Regal Partners bets big on private credit surge with $235M Merricks acquisition
Listed alternative asset manager Regal Partners has shored up its private capital offering after announcing via the ASX that it will purchase private credit specialists Merricks Capital for $235 million.
Regal Partners (RPL) will acquire 100 per cent of Merricks for $40 million in cash and the rest in shares, with the $235 million price tag equating to around 6.5x normalised EBITDA in the 2023 calender year.
The move is set to bolster the growing credit and royalties vertical for the $12.2 billion Regal Partners, which will see its funds under management increase $2.9 billion to $15.1 billion once the transaction is completed in July this year (subject to shareholder approval).
Regal has made several expansionary moves in the last year or so, which has seen its FUM increase over $10 billion from just $4.7 billion in mid-2022. In late 2023 it paid $28 million for mining credit specialist Taurus Funds Management’s $2.8 billion worth of FUM. Within a week Regal also announced it was also paying $20 million for $2.7 billion worth of FUM through the acquisition of equities and credit provider PM Capital.
The Merricks acquisition, and to an extent that of Taurus, are strong indicators that private credit funds management is becoming an increasingly favourable arm of the private capital body. Representatives from Regal made this clear in a statement accompanying the announcement.
“Regal remains highly positive on the outlook for private credit in Australia, with demand for credit and credit-like solutions anticipated to accelerate as traditional providers of financing continue to withdraw from the market,” Regal stated. “Private credit is an asset where scale, underwriting expertise and consistent access to attractive deployment opportunities are a key contributor to positive returns, with the acquisition of Merricks Capital significantly expanding Regal’s scale and presence in the sector.”
Whereas Regal’s current credit capabilities focus on mining finance, direct corporate lending and structured credit, the Merricks acquisition will give the group agricultural, real estate and other industrial credit offerings.

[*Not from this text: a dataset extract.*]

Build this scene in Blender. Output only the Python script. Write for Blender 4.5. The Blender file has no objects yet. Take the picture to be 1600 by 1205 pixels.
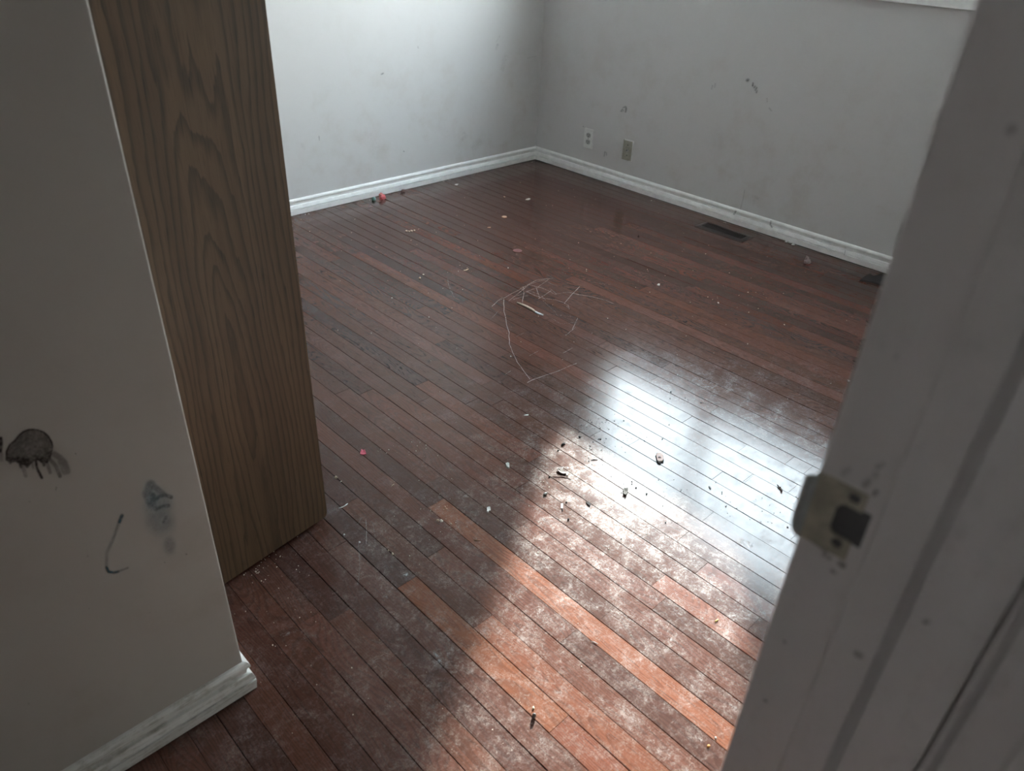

That means a more complete offering, and more chance of being considered a one-stop-shop credit provider among businesses seeking capital that don’t wish to take the public exchange route and all the reporting requirements that go with it.
Following completion of the deal, private credit and royalties with represent approximately $6 billion (~40 per cent) of Regal’s FUM.
Private credit, however, is just as vulnerable to market risk as other capital deployment engines such as private equity. Demand from buyout firms in the US has flattened recently, albeit at a high level, forcing some lenders to hold higher-than usual levels of capital, while several credit funds in Canada have had payouts halted amid a liquidity crunch.
Both the Regal team and Merricks founder Adrian Redlich remain confident in the private credit sector, however, with Redlich touting the group’s “extensive corporate relationships, diverse access to deal flow opportunities and deeply experienced industry specialists”.
Redlich will take on the role of chief investment officer, income strategies at Regal Partners.
Regal’s CEO, Brendan O’Connor, praised the work Redlich and his team had done in establishing Merricks as a leading private credit provider. ‘The business is well-recognised as being a leader in the provision of innovative financing solutions to the agricultural, commercial real estate and specialised industrial and infrastructure sectors,” he said.